Dort gibt es inzwischen nämlich ein Hundehotel für gestresste Vierbeiner aus Großstädten. So wissen die Gäste eines Kafenio von einem wirklich schönen Hund aus New York City zu berichten, welcher aber in den ersten Tagen Angst vor Schafen und Ziegen hatte. <Ihr könnt euch aber sicher sein, vor einem Schaumbad und dem anschliessendem Fönen hat dieses Tier im Gegensatz zu unseren keine Angst>, bemerkte die Wirtin des Dorfcafés und stellte die kleinen Kaffeetassen ab.
`The Dog Hotel` ist der Name dieser Fünf- Sterne- Clubanlage für des Menschen besten Freund. Das einfache All- Inclusive- Programm beginnt bei 120 € die Woche. Die Herrchen oder Frauchen, die darauf bestehen, dass ihr treuer Freund auch im Urlaub nur Filetstückchen bekommt, zahlen natürlich mehr.
Ebenso ist die Ausbildung zum richtigen Schäferhund nicht im Grundpreis enthalten, jedoch gegen kleinen Aufpreis organisierbar und bei Hundehaltern aus aller Welt beliebt. Der Hotelbesitzer ist sich sicher: <es ist nur eine Frage der Zeit, bis es sich in den Hundesalons von New York bis Berlin herumgesprochen hat, was für eine schöne Zeit die Tiere hier haben>. Die ersten Rückmeldungen der Hundehalter lassen den Hotelier in eine rosige Zukunft blicken. Die Hunde seien ganz entspannt und relaxt aus dem Urlaub wiedergekommen.
Ansichtssache: 2 Albaner oder 15 Touristen?
Vasilis, der Wirt der Taverne `Kastelos` im gleichnamigen Dorf südlich von Rethymno, hat im letztenJahr erstmals eine Wein-Tour für Urlauber organisiert. Mehrere Tage lang standen Besuche bei kritischen Winzern und ausgiebige Weinproben auf dem Programm. Am letzten Tag durften sie dann auf dem Weinberg von Vasilis bei der Weinlese helfen. Im Dorf war es die Sensation: Vasilis ließ 15 Touristen für sich arbeiten. Abends musste er sich von den anderen Bauern aber schwere Kritik anhören: >Die Arbeit hätten zwei Albaner besser verrichtet als die 15 Touristen<.

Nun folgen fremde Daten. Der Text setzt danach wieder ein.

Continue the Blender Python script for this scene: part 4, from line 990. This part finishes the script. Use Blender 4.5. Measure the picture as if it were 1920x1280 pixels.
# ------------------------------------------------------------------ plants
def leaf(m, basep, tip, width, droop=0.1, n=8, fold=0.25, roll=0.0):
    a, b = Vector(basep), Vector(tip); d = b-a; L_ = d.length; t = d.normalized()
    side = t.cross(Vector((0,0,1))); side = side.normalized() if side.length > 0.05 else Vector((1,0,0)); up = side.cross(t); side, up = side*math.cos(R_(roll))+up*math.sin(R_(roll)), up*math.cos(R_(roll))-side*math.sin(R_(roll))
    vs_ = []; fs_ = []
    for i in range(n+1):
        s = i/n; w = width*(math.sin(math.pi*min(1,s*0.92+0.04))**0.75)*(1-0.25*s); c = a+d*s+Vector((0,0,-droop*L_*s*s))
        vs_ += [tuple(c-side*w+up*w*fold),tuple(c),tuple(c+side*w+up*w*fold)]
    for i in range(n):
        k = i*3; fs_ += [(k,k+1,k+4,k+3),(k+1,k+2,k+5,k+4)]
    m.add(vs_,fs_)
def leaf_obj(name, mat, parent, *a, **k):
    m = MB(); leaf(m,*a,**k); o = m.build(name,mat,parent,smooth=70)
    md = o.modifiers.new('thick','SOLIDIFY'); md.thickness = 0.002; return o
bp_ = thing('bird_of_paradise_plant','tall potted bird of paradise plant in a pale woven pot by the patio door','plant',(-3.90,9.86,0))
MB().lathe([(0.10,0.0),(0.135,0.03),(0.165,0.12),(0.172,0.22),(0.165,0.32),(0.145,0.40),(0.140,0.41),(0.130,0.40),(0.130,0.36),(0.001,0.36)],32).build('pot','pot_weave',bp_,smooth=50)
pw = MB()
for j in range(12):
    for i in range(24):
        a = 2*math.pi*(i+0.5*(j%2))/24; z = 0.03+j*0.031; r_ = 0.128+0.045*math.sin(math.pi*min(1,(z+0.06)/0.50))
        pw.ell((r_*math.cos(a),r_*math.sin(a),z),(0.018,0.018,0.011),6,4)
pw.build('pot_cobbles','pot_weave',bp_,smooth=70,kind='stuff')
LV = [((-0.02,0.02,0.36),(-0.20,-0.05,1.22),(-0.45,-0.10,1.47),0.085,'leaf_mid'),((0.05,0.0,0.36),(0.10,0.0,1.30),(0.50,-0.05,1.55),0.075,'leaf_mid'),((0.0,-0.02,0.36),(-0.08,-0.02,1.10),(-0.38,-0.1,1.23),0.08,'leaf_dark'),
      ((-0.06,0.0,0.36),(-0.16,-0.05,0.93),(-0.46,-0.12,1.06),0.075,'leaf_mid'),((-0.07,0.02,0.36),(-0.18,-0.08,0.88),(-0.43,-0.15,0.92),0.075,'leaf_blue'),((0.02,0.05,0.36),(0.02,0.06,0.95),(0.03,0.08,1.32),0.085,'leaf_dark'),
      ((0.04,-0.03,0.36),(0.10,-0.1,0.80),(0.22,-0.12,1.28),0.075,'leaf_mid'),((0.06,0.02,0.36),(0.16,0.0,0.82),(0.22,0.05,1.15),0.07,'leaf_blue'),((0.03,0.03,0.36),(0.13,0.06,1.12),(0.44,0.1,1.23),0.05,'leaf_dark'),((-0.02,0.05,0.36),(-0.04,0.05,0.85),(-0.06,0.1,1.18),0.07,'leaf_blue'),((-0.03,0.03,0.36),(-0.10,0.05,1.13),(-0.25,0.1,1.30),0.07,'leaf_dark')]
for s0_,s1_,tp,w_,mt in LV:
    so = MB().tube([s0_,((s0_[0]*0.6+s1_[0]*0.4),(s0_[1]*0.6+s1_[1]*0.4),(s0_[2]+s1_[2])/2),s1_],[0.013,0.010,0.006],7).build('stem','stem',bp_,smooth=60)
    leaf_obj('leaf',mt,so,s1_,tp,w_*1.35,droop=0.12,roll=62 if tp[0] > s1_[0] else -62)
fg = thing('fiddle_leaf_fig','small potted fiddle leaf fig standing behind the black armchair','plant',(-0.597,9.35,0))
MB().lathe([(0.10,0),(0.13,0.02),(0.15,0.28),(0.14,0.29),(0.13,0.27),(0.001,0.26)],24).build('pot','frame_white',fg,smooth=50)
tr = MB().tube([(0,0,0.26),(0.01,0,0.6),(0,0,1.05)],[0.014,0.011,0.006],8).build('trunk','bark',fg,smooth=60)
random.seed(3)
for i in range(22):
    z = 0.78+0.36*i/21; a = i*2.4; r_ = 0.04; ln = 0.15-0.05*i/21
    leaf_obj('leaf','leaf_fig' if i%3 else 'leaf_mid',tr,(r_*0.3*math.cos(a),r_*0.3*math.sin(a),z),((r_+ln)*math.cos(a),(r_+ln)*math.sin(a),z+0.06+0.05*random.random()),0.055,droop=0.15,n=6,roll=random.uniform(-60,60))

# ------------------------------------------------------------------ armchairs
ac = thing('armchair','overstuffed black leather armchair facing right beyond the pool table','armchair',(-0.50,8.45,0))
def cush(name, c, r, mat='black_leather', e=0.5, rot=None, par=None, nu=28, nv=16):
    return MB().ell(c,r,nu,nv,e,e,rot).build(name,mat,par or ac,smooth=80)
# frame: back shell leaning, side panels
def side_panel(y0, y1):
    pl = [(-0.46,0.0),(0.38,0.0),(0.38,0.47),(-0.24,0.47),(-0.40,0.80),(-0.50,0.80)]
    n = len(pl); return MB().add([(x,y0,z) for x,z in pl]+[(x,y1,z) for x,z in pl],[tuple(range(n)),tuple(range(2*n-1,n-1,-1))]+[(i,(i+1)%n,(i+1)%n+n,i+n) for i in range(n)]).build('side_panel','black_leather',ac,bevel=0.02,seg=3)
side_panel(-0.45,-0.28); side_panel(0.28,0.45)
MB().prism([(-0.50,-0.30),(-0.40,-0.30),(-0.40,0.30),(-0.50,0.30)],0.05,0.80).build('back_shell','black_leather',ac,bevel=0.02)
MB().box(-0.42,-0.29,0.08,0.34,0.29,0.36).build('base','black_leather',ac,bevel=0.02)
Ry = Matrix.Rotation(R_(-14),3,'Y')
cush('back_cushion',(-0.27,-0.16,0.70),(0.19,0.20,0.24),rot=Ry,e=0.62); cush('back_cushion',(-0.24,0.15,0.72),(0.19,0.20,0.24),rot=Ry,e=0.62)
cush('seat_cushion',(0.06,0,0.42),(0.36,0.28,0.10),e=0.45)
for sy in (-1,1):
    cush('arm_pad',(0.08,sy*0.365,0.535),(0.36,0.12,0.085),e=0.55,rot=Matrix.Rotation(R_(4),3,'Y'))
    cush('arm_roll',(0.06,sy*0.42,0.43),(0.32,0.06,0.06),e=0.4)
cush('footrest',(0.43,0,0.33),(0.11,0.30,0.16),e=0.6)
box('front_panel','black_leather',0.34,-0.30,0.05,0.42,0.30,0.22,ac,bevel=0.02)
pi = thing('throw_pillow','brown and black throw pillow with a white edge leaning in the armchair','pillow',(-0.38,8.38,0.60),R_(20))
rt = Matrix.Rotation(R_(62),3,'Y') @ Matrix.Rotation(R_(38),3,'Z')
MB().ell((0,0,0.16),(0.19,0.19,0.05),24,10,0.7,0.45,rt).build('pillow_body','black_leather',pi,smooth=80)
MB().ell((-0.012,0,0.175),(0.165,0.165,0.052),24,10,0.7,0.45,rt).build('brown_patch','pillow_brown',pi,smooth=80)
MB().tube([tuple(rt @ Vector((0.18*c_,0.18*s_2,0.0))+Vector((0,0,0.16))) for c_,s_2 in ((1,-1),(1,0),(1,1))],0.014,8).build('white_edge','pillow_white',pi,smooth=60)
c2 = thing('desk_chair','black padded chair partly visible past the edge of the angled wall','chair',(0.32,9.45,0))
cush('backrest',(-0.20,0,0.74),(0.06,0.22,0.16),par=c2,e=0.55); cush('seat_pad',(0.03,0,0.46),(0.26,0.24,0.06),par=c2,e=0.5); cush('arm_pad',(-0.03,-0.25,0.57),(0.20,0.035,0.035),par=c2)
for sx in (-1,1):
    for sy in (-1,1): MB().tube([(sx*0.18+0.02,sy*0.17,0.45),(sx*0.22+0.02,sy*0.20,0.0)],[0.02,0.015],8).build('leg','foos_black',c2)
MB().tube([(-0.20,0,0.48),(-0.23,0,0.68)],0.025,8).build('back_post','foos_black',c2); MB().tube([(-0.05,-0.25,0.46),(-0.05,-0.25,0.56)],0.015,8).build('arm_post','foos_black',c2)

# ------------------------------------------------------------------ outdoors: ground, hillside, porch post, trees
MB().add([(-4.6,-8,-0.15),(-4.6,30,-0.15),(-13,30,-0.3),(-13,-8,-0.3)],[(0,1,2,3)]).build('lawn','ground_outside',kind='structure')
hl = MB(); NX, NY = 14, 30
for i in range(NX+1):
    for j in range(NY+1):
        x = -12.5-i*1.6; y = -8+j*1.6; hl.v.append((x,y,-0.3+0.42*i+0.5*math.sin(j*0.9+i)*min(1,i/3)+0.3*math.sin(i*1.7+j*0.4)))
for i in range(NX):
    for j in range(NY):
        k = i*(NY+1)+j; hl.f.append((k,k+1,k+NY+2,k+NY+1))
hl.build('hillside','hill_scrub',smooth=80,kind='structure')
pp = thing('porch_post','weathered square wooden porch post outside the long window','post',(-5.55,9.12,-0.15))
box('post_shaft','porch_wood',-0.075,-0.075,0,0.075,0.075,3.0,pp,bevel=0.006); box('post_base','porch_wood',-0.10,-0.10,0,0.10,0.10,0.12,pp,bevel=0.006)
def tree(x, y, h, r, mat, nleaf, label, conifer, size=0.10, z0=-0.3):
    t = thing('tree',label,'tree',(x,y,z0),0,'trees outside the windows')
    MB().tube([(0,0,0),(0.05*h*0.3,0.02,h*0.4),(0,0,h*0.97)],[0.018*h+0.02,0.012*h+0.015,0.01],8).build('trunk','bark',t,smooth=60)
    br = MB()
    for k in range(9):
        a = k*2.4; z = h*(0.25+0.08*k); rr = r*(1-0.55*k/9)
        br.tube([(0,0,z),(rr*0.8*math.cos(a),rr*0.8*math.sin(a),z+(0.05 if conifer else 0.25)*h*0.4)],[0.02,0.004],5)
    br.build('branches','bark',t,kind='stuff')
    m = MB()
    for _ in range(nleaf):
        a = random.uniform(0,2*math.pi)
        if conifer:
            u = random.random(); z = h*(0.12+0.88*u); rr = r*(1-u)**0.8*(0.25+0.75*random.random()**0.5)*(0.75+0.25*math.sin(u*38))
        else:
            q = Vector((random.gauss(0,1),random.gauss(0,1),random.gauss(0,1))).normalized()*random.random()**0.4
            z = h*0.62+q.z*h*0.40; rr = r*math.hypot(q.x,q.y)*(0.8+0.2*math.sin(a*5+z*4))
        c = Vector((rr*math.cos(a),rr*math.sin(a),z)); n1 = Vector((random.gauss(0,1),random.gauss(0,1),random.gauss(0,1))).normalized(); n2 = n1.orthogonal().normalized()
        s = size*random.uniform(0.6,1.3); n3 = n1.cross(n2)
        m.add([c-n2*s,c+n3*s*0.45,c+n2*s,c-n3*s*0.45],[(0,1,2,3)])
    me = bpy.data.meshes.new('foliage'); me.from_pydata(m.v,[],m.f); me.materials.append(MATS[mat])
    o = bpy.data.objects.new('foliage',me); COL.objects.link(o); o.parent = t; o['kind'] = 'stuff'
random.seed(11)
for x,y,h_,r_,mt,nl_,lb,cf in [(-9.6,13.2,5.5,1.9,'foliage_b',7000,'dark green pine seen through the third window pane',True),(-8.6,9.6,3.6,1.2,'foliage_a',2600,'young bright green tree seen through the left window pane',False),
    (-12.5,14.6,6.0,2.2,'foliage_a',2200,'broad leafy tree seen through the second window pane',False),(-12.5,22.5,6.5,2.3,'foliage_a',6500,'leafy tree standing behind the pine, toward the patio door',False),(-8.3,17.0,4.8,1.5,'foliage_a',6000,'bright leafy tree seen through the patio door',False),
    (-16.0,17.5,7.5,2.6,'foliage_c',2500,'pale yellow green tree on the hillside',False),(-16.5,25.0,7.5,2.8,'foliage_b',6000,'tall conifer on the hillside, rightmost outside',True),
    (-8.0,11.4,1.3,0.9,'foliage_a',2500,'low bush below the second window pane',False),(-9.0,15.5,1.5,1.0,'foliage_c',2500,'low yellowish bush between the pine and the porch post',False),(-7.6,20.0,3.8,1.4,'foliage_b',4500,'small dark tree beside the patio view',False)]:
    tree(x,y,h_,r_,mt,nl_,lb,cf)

<Ja, aber die beiden Albaner hätte ich für die Arbeit bezahlen müssen und ich hätte ihnen hinterher ein Essen spendiert. Die Touristen bezahlen mich aber für beides. Außerdem ist es mir egal, wer mir bei der Lese hilft. Ich will, dass meine Helfer glücklich nach Hause gehen. Die Albaner gehen satt und mit etwas Geld in der Tasche heim. Und die Touristen gehen mit dem Gefühl, etwas Grosses geleistet zu haben. Und wer weiß, vielleicht trinken sie ja im nächsten Urlaub den Wein der Trauben, die sie heute geerntet haben und bezahlen sogar noch dafür.